START GIVEN DATA
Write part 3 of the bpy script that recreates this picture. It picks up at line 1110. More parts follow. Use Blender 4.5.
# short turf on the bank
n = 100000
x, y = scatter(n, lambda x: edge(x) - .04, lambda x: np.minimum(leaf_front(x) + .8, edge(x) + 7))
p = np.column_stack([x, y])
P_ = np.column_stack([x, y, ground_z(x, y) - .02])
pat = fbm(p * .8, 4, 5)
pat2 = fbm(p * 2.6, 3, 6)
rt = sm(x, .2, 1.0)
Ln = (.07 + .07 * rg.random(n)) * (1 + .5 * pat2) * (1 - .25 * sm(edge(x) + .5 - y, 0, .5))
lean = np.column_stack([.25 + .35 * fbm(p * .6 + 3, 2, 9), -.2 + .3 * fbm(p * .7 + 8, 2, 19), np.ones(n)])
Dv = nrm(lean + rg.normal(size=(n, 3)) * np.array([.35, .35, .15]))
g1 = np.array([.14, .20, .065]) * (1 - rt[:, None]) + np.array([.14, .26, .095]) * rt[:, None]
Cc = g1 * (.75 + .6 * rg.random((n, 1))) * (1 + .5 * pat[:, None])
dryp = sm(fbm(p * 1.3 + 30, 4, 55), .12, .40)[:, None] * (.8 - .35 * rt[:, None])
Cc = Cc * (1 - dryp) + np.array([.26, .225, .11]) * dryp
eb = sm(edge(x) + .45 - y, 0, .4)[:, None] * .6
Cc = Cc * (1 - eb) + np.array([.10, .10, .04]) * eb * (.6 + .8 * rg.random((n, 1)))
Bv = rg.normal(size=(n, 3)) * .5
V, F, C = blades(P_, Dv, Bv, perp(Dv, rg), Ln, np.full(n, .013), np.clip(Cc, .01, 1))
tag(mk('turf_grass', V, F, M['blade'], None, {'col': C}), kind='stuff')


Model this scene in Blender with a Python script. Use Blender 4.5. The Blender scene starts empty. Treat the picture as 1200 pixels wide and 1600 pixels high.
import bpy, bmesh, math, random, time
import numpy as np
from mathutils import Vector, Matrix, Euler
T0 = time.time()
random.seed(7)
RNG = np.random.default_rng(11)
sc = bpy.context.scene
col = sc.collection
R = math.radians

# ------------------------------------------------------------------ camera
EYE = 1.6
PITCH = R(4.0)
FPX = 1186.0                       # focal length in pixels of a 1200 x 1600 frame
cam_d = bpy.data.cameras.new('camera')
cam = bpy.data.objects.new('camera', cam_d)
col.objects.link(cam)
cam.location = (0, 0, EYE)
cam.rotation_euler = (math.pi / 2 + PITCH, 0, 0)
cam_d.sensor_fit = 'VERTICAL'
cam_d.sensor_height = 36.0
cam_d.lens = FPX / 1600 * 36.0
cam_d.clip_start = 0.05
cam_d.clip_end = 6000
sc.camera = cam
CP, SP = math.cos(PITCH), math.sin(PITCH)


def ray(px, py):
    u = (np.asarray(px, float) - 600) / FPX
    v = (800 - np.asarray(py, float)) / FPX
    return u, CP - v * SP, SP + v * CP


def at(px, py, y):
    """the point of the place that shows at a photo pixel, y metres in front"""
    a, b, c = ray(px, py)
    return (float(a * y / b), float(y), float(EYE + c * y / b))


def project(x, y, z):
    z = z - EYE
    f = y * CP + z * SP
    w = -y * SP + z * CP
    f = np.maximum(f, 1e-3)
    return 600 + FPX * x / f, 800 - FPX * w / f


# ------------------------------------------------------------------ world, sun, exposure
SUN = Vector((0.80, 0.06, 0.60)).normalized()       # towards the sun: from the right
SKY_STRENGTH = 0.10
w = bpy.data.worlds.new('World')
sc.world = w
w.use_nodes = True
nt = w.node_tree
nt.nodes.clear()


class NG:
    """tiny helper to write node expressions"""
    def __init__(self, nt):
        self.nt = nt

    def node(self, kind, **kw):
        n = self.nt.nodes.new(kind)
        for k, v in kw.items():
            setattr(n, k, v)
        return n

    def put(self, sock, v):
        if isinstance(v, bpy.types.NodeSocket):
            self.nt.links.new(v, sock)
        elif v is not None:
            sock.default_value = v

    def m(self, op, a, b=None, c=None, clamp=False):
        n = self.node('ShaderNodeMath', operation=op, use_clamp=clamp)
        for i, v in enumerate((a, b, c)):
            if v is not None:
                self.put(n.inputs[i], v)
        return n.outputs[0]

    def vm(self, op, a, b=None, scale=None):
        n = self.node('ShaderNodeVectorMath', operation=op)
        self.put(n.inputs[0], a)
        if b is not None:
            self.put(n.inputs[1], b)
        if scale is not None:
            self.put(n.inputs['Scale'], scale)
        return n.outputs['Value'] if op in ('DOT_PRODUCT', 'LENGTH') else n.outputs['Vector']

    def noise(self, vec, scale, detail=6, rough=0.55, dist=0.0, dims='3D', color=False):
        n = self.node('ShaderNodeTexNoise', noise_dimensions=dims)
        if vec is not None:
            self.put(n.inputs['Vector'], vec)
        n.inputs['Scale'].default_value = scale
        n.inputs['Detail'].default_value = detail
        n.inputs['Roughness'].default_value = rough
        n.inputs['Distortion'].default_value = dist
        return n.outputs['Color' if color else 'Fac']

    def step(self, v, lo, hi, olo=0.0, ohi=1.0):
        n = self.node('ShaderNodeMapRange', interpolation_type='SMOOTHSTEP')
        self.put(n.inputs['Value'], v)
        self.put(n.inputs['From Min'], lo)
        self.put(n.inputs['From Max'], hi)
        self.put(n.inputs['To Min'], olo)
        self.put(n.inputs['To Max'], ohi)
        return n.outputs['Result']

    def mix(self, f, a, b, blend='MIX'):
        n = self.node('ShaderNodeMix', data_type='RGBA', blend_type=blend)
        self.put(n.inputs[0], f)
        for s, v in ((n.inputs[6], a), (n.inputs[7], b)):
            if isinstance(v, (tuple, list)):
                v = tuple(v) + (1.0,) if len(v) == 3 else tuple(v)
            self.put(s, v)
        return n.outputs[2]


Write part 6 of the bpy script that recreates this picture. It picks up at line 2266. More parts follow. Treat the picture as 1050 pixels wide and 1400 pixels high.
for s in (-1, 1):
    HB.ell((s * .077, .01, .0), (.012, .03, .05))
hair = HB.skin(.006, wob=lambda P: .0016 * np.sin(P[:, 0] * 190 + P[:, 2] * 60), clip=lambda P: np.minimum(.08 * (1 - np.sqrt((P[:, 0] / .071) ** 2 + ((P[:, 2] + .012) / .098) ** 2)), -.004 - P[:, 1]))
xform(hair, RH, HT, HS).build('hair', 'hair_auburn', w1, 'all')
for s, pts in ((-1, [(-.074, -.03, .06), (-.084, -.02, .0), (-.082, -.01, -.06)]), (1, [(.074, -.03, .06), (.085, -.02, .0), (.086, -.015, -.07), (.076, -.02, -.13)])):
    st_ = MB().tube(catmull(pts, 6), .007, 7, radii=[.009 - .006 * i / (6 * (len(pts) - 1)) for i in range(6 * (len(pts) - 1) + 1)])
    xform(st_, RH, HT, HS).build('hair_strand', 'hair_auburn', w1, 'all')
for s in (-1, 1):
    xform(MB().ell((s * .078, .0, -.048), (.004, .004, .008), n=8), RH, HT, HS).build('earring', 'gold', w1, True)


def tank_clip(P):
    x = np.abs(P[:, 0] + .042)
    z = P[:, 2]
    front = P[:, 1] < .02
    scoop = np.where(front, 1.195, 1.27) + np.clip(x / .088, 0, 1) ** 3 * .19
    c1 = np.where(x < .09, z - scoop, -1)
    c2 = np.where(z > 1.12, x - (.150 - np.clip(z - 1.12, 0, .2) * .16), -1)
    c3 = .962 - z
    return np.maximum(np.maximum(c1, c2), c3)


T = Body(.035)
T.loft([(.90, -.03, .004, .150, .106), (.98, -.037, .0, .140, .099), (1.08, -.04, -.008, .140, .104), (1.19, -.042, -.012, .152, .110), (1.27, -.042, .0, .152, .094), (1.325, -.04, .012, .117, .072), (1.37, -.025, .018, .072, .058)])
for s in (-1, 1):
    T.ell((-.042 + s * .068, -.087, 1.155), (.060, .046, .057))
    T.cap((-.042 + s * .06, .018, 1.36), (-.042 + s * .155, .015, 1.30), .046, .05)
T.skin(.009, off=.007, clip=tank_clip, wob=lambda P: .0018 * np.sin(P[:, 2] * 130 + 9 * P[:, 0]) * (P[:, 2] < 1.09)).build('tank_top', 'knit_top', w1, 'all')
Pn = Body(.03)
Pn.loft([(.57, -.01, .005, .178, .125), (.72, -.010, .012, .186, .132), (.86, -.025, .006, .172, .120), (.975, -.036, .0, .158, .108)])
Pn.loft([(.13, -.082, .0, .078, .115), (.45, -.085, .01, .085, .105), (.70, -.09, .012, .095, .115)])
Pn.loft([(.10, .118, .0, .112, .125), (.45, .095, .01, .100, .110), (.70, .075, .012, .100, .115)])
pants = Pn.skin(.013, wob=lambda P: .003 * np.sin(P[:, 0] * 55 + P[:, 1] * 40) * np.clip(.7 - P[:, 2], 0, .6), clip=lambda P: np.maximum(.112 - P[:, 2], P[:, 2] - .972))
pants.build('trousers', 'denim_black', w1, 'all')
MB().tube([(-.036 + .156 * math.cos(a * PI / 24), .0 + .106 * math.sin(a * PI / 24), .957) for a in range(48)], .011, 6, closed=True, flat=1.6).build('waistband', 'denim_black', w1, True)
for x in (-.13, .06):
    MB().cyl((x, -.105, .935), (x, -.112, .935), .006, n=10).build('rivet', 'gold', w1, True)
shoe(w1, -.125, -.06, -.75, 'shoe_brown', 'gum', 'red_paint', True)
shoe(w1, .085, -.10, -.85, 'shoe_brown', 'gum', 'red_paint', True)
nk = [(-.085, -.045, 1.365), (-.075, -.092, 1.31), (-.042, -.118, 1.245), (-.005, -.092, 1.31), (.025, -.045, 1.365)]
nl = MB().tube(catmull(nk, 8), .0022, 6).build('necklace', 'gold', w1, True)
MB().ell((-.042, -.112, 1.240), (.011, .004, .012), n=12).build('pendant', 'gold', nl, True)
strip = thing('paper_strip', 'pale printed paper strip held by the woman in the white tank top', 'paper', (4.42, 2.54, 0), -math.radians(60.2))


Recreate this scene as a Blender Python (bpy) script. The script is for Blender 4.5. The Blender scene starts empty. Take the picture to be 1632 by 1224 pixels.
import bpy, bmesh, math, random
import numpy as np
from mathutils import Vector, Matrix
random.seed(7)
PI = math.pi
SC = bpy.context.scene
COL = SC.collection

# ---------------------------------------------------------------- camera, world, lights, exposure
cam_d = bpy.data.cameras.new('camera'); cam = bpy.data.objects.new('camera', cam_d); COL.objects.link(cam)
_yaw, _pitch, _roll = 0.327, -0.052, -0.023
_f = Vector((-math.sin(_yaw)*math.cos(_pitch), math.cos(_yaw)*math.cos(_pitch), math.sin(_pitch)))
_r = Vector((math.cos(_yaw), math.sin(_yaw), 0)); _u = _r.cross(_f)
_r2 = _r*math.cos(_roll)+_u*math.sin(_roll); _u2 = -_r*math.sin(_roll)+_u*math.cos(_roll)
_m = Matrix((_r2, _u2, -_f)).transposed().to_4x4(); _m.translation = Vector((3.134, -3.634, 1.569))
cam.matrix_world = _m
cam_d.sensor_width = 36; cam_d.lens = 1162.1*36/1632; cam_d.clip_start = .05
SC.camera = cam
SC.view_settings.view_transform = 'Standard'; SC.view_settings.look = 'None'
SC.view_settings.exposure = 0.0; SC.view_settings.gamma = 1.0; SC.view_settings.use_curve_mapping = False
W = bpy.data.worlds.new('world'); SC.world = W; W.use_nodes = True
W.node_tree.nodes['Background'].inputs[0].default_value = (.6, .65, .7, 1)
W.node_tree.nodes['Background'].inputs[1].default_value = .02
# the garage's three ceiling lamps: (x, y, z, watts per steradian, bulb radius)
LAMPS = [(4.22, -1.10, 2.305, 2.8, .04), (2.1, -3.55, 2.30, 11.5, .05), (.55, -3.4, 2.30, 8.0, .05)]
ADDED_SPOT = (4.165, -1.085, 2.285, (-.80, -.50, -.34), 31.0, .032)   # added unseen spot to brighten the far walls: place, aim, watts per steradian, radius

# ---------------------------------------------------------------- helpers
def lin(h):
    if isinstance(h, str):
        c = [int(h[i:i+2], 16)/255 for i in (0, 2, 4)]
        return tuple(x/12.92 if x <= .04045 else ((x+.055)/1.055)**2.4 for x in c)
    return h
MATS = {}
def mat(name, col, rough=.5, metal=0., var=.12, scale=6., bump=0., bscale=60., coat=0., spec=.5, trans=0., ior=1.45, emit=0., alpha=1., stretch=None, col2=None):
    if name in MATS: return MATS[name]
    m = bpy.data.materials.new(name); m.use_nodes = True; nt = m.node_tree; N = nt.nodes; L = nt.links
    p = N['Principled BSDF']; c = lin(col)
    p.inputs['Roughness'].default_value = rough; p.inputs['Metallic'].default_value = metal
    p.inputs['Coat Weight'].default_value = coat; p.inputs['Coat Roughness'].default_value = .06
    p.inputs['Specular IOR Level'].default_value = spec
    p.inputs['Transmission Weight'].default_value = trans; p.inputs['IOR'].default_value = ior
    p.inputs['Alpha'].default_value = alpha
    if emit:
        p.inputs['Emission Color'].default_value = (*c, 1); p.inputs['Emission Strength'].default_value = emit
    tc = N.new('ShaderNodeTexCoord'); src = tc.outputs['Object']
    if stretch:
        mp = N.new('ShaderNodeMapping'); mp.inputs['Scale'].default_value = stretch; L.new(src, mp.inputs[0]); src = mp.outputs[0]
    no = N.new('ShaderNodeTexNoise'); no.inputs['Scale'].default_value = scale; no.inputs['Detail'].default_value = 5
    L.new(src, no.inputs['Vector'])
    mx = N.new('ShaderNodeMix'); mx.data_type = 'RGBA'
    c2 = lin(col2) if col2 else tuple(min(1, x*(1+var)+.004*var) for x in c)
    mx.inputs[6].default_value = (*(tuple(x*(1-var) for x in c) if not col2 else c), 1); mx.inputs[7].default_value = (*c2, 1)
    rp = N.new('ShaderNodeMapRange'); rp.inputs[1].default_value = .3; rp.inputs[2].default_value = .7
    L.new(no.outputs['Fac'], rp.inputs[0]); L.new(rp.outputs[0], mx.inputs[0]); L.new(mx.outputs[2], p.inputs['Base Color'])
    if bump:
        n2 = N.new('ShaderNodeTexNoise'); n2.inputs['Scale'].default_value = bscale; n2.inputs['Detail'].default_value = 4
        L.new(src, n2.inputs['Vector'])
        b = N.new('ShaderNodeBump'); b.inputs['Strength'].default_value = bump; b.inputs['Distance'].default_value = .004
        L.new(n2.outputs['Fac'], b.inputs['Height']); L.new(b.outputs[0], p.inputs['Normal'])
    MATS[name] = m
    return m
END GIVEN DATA
WHAT THE TASK ASKS: From the entries above, copy each line holding "empty".

EXPECTED ANSWER:
Model this scene in Blender with a Python script. Use Blender 4.5. The Blender scene starts empty. Treat the picture as 1200 pixels wide and 1600 pixels high.
Recreate this scene as a Blender Python (bpy) script. The script is for Blender 4.5. The Blender scene starts empty. Take the picture to be 1632 by 1224 pixels.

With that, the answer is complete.